Here, There & Everywhere’s outdoor division Adshel is launching a new trading model, which will allow advertisers to buy slots based on time, day and location.

The new spot-based trading model will give advertisers the opportunity to target their campaigns to commuters more effectively.

Adshel is focused on providing advertisers with flexibility and audience targeting, says boss Mike Tyquin

Advertisers will still have the option to buy across Adshel’s digital network in a ‘linear’ way should they choose, but the new initiative is part of CEO Mike Tyquin’s push for targeting capabilities and a move towards an online advertising-style model.

It comes off the back of Adshel’s research, which found contextually relevant ads which run on digital screens are 19% more effective than ‘generic ads’. Tyquin said after years of building network scale, the outdoor company wanted to focus on the location of its digital assets and screens and what they could do for advertisers.

“We can now help advertisers [buy] the time and day at individual locations or small numbers of locations and literally move their campaign around Australia to follow audiences, to really do a much better job of targeting audience segments that they want,” he explained.

“We are very clear that out of home and digital out of home is not a one-to-one addressable medium, it’s still broadcast. What you can do is take audience segments and we can group up sites by common audience profiles and do that by time and day.”

Tyquin confirmed the new trading model would serve higher rates based on day of the week and time of day.

“We do know that audiences do pulse during the day. We are a commuter medium product so we know that mornings certainly over-perform versus the middle of the day and then afternoons evenings over-perform versus mornings,” he said.

“There’s a couple of dimensions here and it’s going to come down to which times of days or days of week a client wants to look at but also the number of sites they want to buy and the markets they want to buy.”

Tyquin said the company has developed a planning tool to negotiate and move campaigns for clients.

“We’ve had the content management side of it in place for a while, so the ability to manage content to screens at the right time in the right place is something we’ve been doing for a while and we are very confident in but the piece that is new is the planning and buying piece,” he said.
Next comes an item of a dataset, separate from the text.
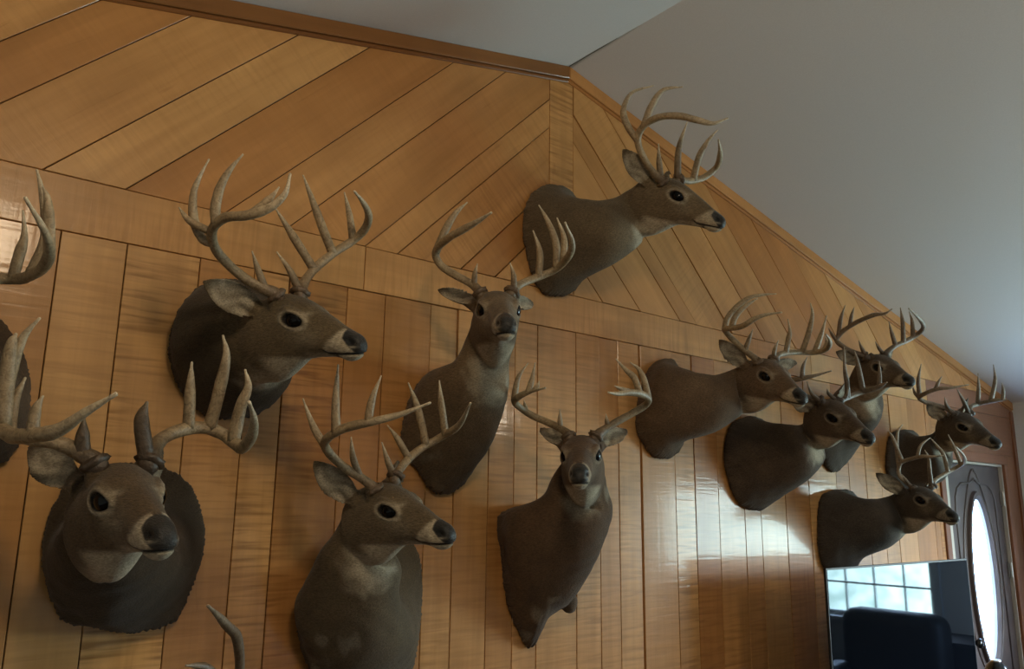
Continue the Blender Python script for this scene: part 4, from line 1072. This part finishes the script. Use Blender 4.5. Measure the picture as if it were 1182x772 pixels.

“We’ve always been really committed to transparency and accountability with digital. The nature of digital out of home is that it is different to the static poster piece. We recognise that the quality of the locations that we choose to digitise and the addition of the technology means that there is a sharing of the time of display. We need to be able to back stop that very confidently for advertisers with this proof of delivery.”

Currently, Adshel’s street furniture runs on a one-in-six share of display on a 10-second rotation loop. But Tyquin suggests that could all change in the coming years.

“I’m fairly progressive in my thinking but I’d be fairly surprised if in five years we haven’t hit upon a whole range of new display and campaign models for digital out of home and to add to that, what we will start to see is more variability by format so between the roadside and commuter formats versus indoor formats in retail and at airports. Recognising the different environments and the different contexts, recognising the mode the audience is in, we will start to see the types of campaigns that advertisers will run,” he said.

Tyquin refuted the idea that changes to his business were to differentiate the company from other outdoor players. It’s about making the company “inherently valuable” to advertisers, he said.

“We’ve been focused on what our clients want to be honest and if that differentiates us then that’s fantastic,” he said.

“We can keep digitising screens but there has to be other things that we are bringing to advertisers beyond just digitising existing sites.

“It’s not about the asset count or the screen count, it’s about what those screens or those poster sites are doing for advertisers.”

Tyquin declined to comment on acquisitions or the news last week Adshel had rejected a non-binding offer from Ooh Media.